9 years ago Yeadon's Art Lessons 0

Like graffiti in a lift

I once asked a student about their work and they trotted out a clearly over-rehearsed answer, that they “could not answer the question as their artwork worked on many levels“.

Suspecting that this answer was just to avoid answering the question, I asked them to “name three”of these levels. Three being the smallest number of ‘many’, inevitably they could not name one.

Like graffiti in a lift, art works on many levels!

However, I dislike the use of the word ‘level’ as that implies a hierarchy of meaning. Art working as a metaphor resonates, and makes reference to many things which are dependent on what the audience brings to it. No art can be truly self-referential. All art is referential.

These levels are clear, aesthetic, sociological, political, ethnographic, autobiographical, historical, etc. There are no excuses for not knowing three interpretations of anything.

The understanding that a painting should be ambiguous, should leave room for the viewer’s imagination is a fashion, what is out of fashion is the didactic painting. It seems that didactic art is seen as against art that is a metaphor, but didactic art is often metaphorical. What else is Michelangelo’s Sistine Chapel?

I have heard artists explaining their work, usually recounting their personal ‘back story’ and then saying that the work is open to the audiences’ imagination. Clearly, they felt they have to say this even though it may not be true. In the 1960s as an art student I was told to make a statement, that was the fashion of the time. Even then I was aware that painting could not tell you anything new unless you were open to it, painting supported your views, you saw what you brought to it. The other side of the coin of the viewer’s imagination is what the viewer brings to the art, the baggage they bring to the art. Your enthusiasms and prejudices are unconsciously stated.

However, I do think painting even didactic art can act as a trigger, a trigger to thought.

We have a spectrum, at one end is the didactic work of art, propaganda, close by Agit Prop, in the middle self- referential art, the sort of painting that was described as the ‘purely visual’, leading to the conceptual where no object is necessary, not even a pointing finger, just an idea and an audiences imagination, where everybody is an artist etc.

You like what you understand, it is not “I know what I like” but “I like what I know”.

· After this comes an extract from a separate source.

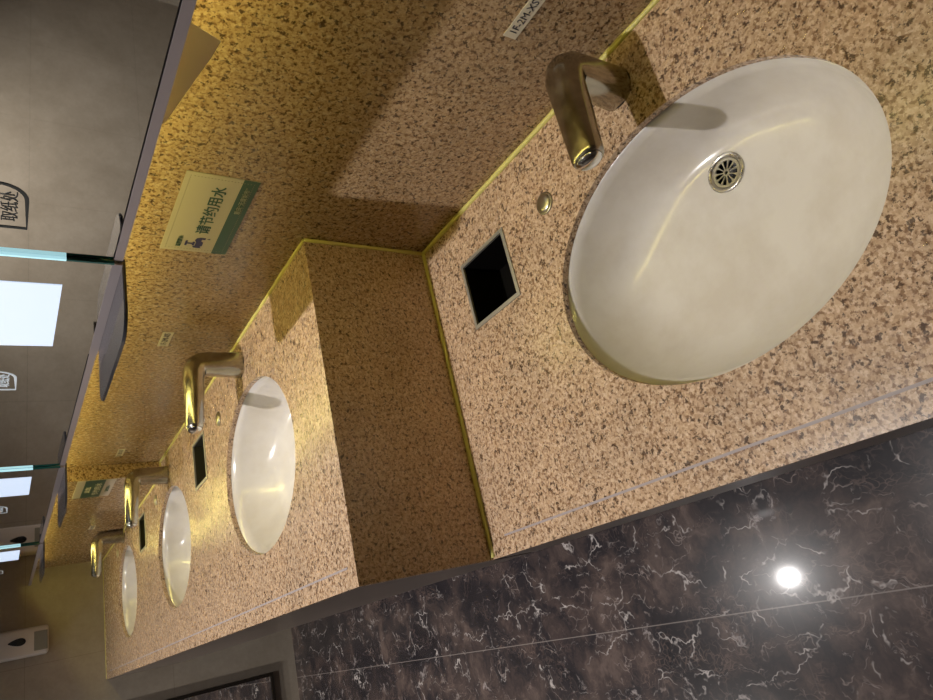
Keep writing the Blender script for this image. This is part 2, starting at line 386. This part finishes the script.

Art reinforces opinion, rarely changes opinion, rarely informs like literature. I have often read something and thought, “I never knew that” but never thought that in front of a painting, “I never knew that!“. This notion of art reinforcing already established views is central to the debate on didactic art and whether art can change things. Changing, always implies, changing things for the better, I think art more often than not tends to change things for the worse, that is, by upholding the status quo.

Making a statement goes against the grain with much current art practice and didacticism is not popular as it seems to leave out the participation of the viewer. I have been criticised for being too obvious and not leaving enough space for the imagination of the audience. I used to tell my students not to discount the obvious, the obvious can be difficult to deal with but it could be the fundamental, the common denominator, the important thing. You should not dismiss the obvious without investigating it thoroughly. The obvious is not always obvious. The problem with the obvious, like ‘the elephant in the room’, is that it can be invisible, it is ignored, and nobody has given it any thought because it is obvious. Being obvious or just being straightforward about ‘subject’ or art is not the easy option.

However, obscurantism always rules the day.

This Art Lesson’s exercise: Make an artwork that ‘operates’ just on one level.